English Turn


English Turn is a bend in the Mississippi River below
Louisiana Historical Marker

English Turn - So named because in this bend, 1699, Bienville, coming downstream, met the British who had come up the river to choose a site for a settlement. Bienville convinced Captain Lewis Banks that the territory was in possession of the French. Early concessions were established in the vicinity

From The Second Voyage to the Mississippi, The Journal of the Renommee by Iberville

"...From Cape San Antonio I steered for the Biloxi Bay anchorage, at which I arrived on January 8, 1700, and moored it's two anchors in 21 feet of water.
"The 9th. In the morning M. De Sauvolle came aboard. I learned from him that the garrison was in good health, although four men had died, among them two Canadians, one Buccaneer, and one enlisted man for La Rochelle.
"He told me that an English corvette of ten guns, commanded by Captain Louis Bance, had entered the Mississippi and gone 25 leagues upstream, where my brother, De Bienville, with five men in two bark canoes, had come across the Corvette at anchor, awaiting favorable winds to go higher upstream. My brother sent two men to tell him to immediately leave the country, which was in the possession of the king, and that, if he did not leave, he would force him to.
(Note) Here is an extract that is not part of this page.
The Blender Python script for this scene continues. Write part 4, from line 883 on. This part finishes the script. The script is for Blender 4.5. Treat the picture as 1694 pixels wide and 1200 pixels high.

With this, he complied after talking with my brother, whom he knew from having seen him with me at Hudson Bay, where I captured this captain."

ON THE IMPORTANCE OF ESTABLISHING A COLONY IN LOUISIANA, BY M. DE REMONVILLE, TRANSLATED FROM A COPY OF THE ORIGINAL MANUSCRIPT DEPOSITED IN THE MARINE DEPARTMENT, PARIS.

M. DE BIENVILLE, in descending from the Natchez on his route to Biloxi, met, on the i6th of September, a small English frigate,* careened in a bend of the river, about three leagues in circuit. He demanded of the captain what he was doing in the Mississippi, and if he was not aware that the French had already established themselves in this country? The Englishman was much astonished and replied that he was ignorant of the fact, and soon after retraced his steps to the sea, at the same time uttering threats against M. DE BIENVILLE and the French. It was from this circumstance that the bend of the river was afterwards called the English Turn.